Winning the Next Step for Chambers and Lions

Penn State's second-year basketball coach knows promotions will only go so far in generating fan interest in the Nittany Lions.

Pat Chambers has been part basketball coach, part pitchman since taking over at Penn State in the spring of 2011. Now entering his second season at the helm of the Nittany Lions, he makes no apologies for going to extremes to sell the program to the school's football-crazy fan base.

“I've tried almost everything you can possibly think of,” Chambers said during PSU Basketball Media Day at the Jordan Center Monday. “I've dressed up like (football player) Mike Mauti. I've handed out Big Macs. I've taught classes. I've done pep rallies. I've done almost anything that anybody's asked me to do, and then some. So I hope (fans) come out.”

But coming off a 12-20 season in which Penn State finished last in the Big Ten, Chambers realizes there is one more important step to energizing the hoop fan base in Happy Valley.

“Now we have to win,” he explained. “We've got to win games. It's like 'Field of Dreams:' you build it, they'll come; you win, they'll come. So hopefully we'll win some games.”

In fairness to Chambers, the fact that Penn State actually won a dozen games overall (and four in the Big Ten) last season was something of a minor miracle considering the situation he inherited. After leading the Lions to their only NCAA Tournament appearance in his eight years at the helm, Ed DeChellis bailed for Navy more than month after the 2010-11season. He left behind a roster that included only one returning starter.

Chambers made that one starter — guard Tim Frazier — into a star last season. The junior won first time All-Big Ten notice after seeing his scoring average rise from 6.1 to 19.6 points, which was good for second in the league. Frazier finished first in the conference in assists and second in steals.

“He's a freak athlete with his speed,” Chambers said. “Now he's added a 3-point shot. He's been really shooting the three well in practice. He's almost un-guardable. Last year, there were five (defenders) in the paint and he was almost un-guardable. Now you add a three to that?”

Frazier is the keystone around which the 2012-13 Nittany Lions have been built. But, unlike last season, he now has some serious backcourt help in the form of Philadelphia native and Southern Mississippi transfer D.J. Newbill. At 6-foot-4, 205 pounds, Newbill brings a combination of skill and toughness — Chambers called it “Philadelphia swagger” — that was sorely needed to complement Frazier.

While Newbill was sitting out last season under NCAA transfer rules, he went head to head with Frazier every day in practice. And early in the preseason, Chambers purposely kept them on separate teams in most practices so they could push one another.

But with the season-opener against St. Francis closing in quickly (Friday night at the BJC), he has had the duo working together much more often in recent weeks.

“There's a sense of chemistry being built,” Chambers said. “It's not exactly where it needs to be. It's in the infancy stages. It will only get better as they play together.
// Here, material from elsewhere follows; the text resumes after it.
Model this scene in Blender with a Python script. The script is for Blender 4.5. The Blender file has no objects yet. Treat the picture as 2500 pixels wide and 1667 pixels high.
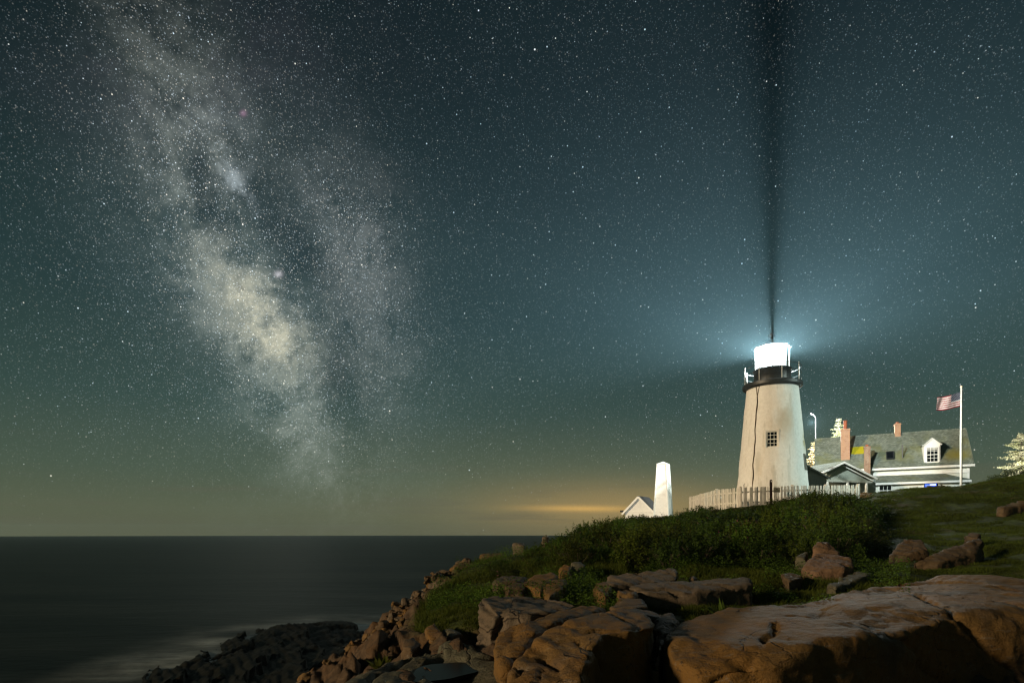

But they can get each other shots. Tim has to get used to, 'I don't have to have the ball for 40 minutes,' which is going to be a luxury for him. That's a lot of stress, that's a lot of pressure for a point guard.

“What we did to Tim last year, (they said for) 40 minutes, you have the ball, you have to make every decision and it better be right or we're in big trouble,” Chambers added. “Now you've got another guy who can dribble the ball, who can make plays for others, who can make plays for Tim.”

Newbill said it has been an adjustment playing with Frazier all the time, as opposed to against him.

“When we first started, it was different,” he said. “I think maybe the hardest adjustment was keeping up with him on fast breaks. He may be the fastest player I've ever played with. But we're getting better in practice every day.”

As far as the supporting cast, Chambers lauded versatile sophomore forward Ross Travis as “one of the most valuable players on the team next to Tim Frazier. … He is going to be really big for us. I think he's going to have a breakout year.”

Another import cog is redshirt junior Jermaine Marshall, who Frazier and Newbill praised as the best 3-point shooter on the team. The Lions were horrible from the arc last season (31 percent) and need at least one person to emerge as a consistent long-range threat.

Marshall has been slowed by a hamstring injury of late, prompting Chambers to say, “We need a healthy Jermaine Marshall.”

Inside, Chambers said he is counting on redshirt junior Sasa Borovnjak and redshirt sophomore Jon Graham to be his “dynamic duo.” He'd like them to combine for a double-double every game and focus on being physical with the opposing big men.

Both players worked on getting more athletic in the off-season.

“(They've) got to come and play hard every day,” Chambers said. “They're going to be challenged. They'll be going up against first-round (NBA Draft) picks and Lottery picks (in the Big Ten).”

Asked about specific goals for the season and whether they included a trip to NCAAs, Chambers side-stepped the questions and reiterated his familiar, “We need to be the best team we can be by the end of the year. … Does that mean more wins? I hope so.”